If there is any comfort in living with a nuclear armed North Korea, then be thankful that it is not even close to the dangers of the Cold War. The propaganda mill and the mainstream media greatly exaggerate the US national security risk to the American people, and it is for their own greedy self-interests to spread panic and paranoia among the American people.
If Kim Jong-un wanted to kill Americans out of insane hatred, he has that capability now with conventional weapons. There are over a quarter of a million American citizens living in Seoul, 100 miles from Pyongyang. Kim Jong-un has not attacked Seoul to kill Americans because he is not insane or suicidal, and that is according to experts on North Korea such as Dan Coats and Donald Gregg, and others.
Forget the propaganda, it is nonsense aimed at selling extremely expensive Thermal High Altitude Area Defense (THAAD) missiles and further encircle and threaten China and Russia . THAAD's installed in South Korea at a cost of $1 billion are ineffective and useless against North Korean missiles in the early stage of launching.
It is the U.S. that is the most dangerous country and threat to the world, not North Korea. The U.S. has beaten its own world record as a serial mass murderer of the 21stcentury. That does not go unnoticed by small vulnerable countries, which is the kind that the U.S. likes to destroy for its own sick reasons. For North Korea to fear the U.S. is reality. To want a nuclear deterrent is sanity.
President Trump's Director of National Intelligence Dan Coats spoke truth publicly. Speaking at the Aspen Institute on July 21, 2017,Coats said he does not think that Kim Jong-un is insane, and that he would have to be insane to surrender his nuclear weapons. He told his audience that the lesson of Libya is that:
"if you have nukes, never give them up--if you don't have them, get them".
This week's performance at the United Nations by Trump raises more questions of his sanity. We won't know until he is kept under further observation. It is not looking good. Without knowing it, Trump gave the same message that Coat's did. His raving has sent any vulnerable country back to the nuclear weapons-planning drawing board, if they know what is good for them. Trump's speech has done more for nuclear proliferation than Iran and North Korea combined could ever do.
Trump should have listened to Steve Bannon when he said:
"There's no military solution, forget it. Until somebody solves the part of the equation that shows me that ten million people in Seoul don't die in the first 30 minutes from conventional weapons, I don't know what you're talking about, there's no military solution here, and they got us."
North Korea is not playing "gotcha". For them it is not a game, like it is to the US planners. North Korea rightly fears for its life and its existence. We may not like the way they live, but that is not for us. It is for the North Koreans to determine.

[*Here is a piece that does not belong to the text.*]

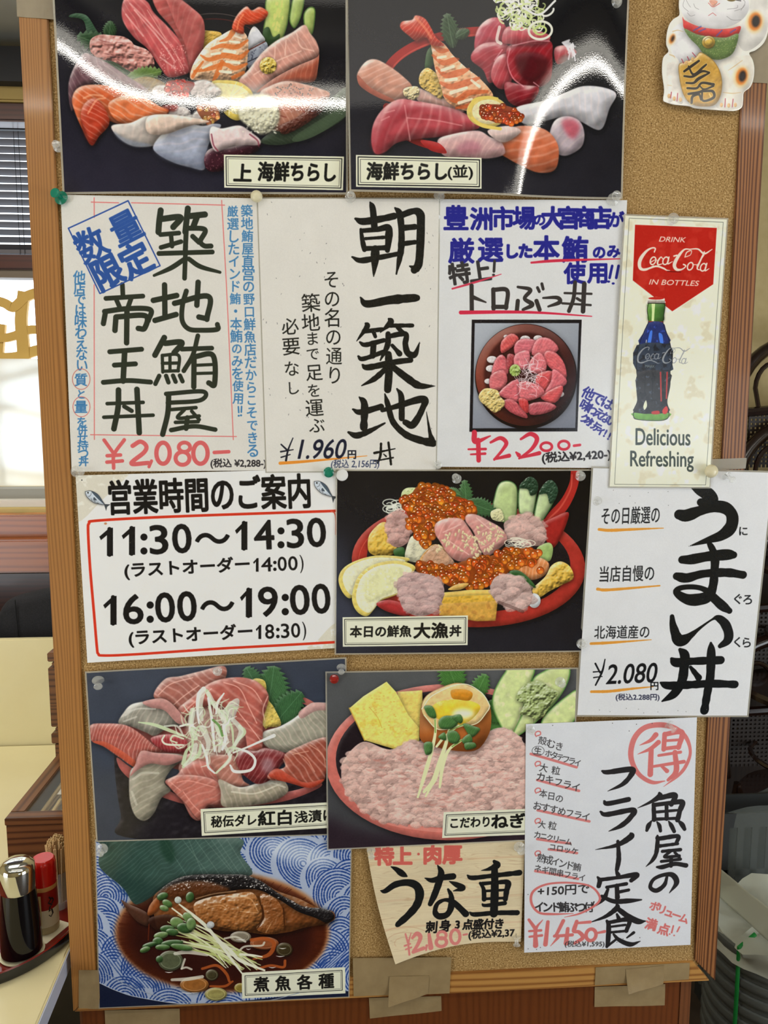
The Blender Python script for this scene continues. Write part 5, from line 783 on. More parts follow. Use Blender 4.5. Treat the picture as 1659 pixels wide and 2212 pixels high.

This is the 21st century not the 19th century of Kipling's "white man's burden"(which Theodore Roosevelt said "made good sense, from the expansionists point of view"). If the U.S. wants to do something good (instead of expansionism) for human rights it should start with its own cabal of right-wing dictators and their death squads.
Trump says he is going to succeed where Obama and Bush failed. He should take a page from President Bill Clinton who successfully negotiated with North Korea, until Bush destroyed the agreement. Trump talks big and the mainstream media and Trump backers love it. It is the cowboy image that so many Americans think they are in their own mind.